田中:いずれ必然的に女性アナウンサーとかキャスターっていう方向にならなきゃいけない過渡期を迎えることもあるかもしれないし。それまでは女子アナを存分に楽しんでいいじゃないかなっていう考えです。
伊集院:それこそ真正面から?(笑)
田中:はい。真正面から。
伊集院:「サンジャポ」(サンデージャポン)でうなずくたびに擬音を入れられても?(笑)
田中:キュッキュッっていうのと、まばたきするとピヨピヨピヨっていうね。
伊集院:それ楽しんで。これからの先のことを考えた時にフリーの方がおそらくやりやすいことややれることがあるっていう感じ?
田中:とにかく帯番組がやりたかったんです。
伊集院:そうなんだ。
田中:だからフリーになってからもアナウンサー以外のお仕事っていうのは基本的にお受けしない。例えば写真集だったりスタイルブックのお話が来てもやりませんってお断りしてたし。ドラマのお話がきても「いやいや、私はアナウンサーなんで」っていう・・・なんかアナウンサーっていうのにすごくこだわってしまっていて。辞めたのに。
伊集院:うん。
田中:辞めたからこそ、自分を確立するために「フリーアナウンサーの田中みな実」としてやっていかなきゃいけないっていう、そこも真正面に受け止めて自分で勝手にブランディングしようと思ってたんだと思うんです。
伊集院:うん。
田中:それが外れた途端に色んなお仕事が舞い込んできて、幅が広がってきて今、こうして「M(愛すべき人がいて)」っていうドラマにも出させていただいてるっていう感じなんです。
伊集院:まさにそこなんだけどさ。じゃあその「写真集、私やってもいいんじゃないか」って思うきっかけは?
田中:うーん・・・意外と他の人が「合ってるんじゃない?」とか「やってみたら?」って言うことをやってみたら、周囲の評価が変わったり、見る目が変わったり。

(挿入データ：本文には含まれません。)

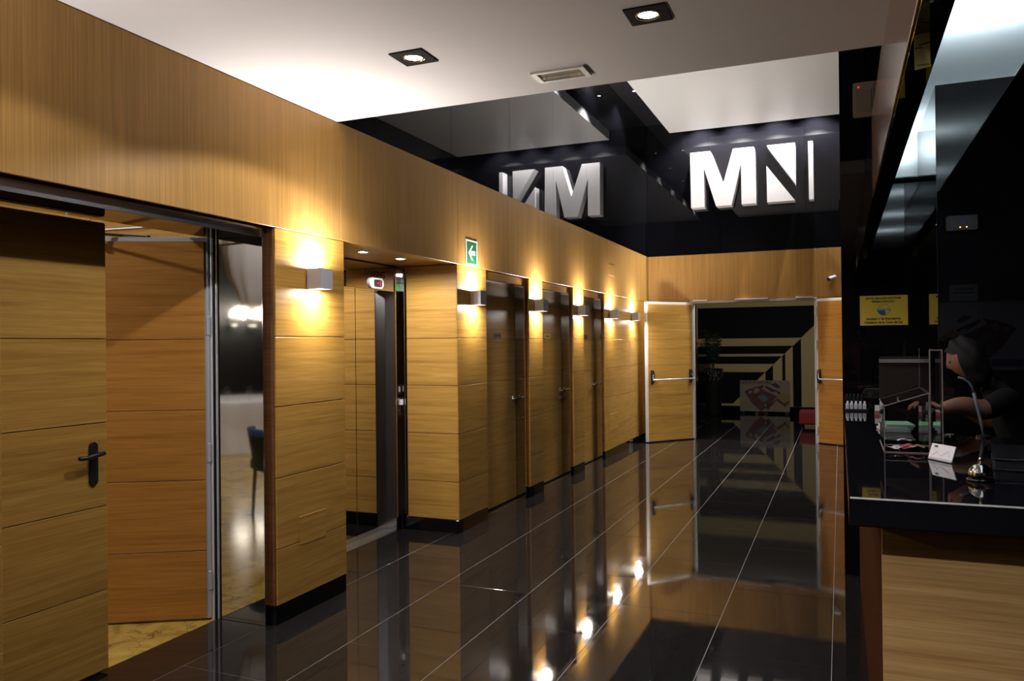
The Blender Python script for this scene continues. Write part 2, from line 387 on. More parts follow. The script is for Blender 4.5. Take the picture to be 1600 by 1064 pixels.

いつもと違う自分になれる、って言うととても陳腐なんだけど。なんかそういう感じがしたんです。だから自分がいいと思ってる自分が必ずしも正解じゃないんだなっていうことをなんとなーく30過ぎて分かってきたなっていう感じです。
伊集院:早いわー・・・なんかね、ちょっと分かるの。俺ね、40代の後半ぐらいからね・・・ちょっと極端な言い方だけど、自分が今まで嫌いだったことの中からしか発見ないと思うようになって。
田中:そうです!本当にそうだと思います。
伊集院:ね。あれ何なんだろうね?
田中:何なんですかね?
伊集院:ある程度年齢いくとさ、お笑いとしてのある意味定年と女性アナウンサーとしての定年がちょっと違うのもあると思うんだけどね。セルフプロデュースみたいなのお笑い大切だし、まして一人でラジオやってるから。これは僕に向いてない、みたいなことってある。で、向いてることはこの性格だからとことん突き詰めるから、自分の好きなことってある程度わかっちゃうし。わからないってことがわかっちゃうから。あんまないよね、発見って。
田中:そうですね。私の場合は自分に飽きちゃったんだと思います。
伊集院:早い。その切り替えとかが早いのと、気付きが早いよ。それはすごいよ。
田中:でもたぶんそれは女性だから、早くしないとっていう焦燥感もあるんだと思います。
伊集院:定年っぽいことあるよね?
田中:そうそうそう。ありますよ。
伊集院:お笑いだったら何歳でもやってるけど、ってとこあるもんね。
田中:あると思います。需要も。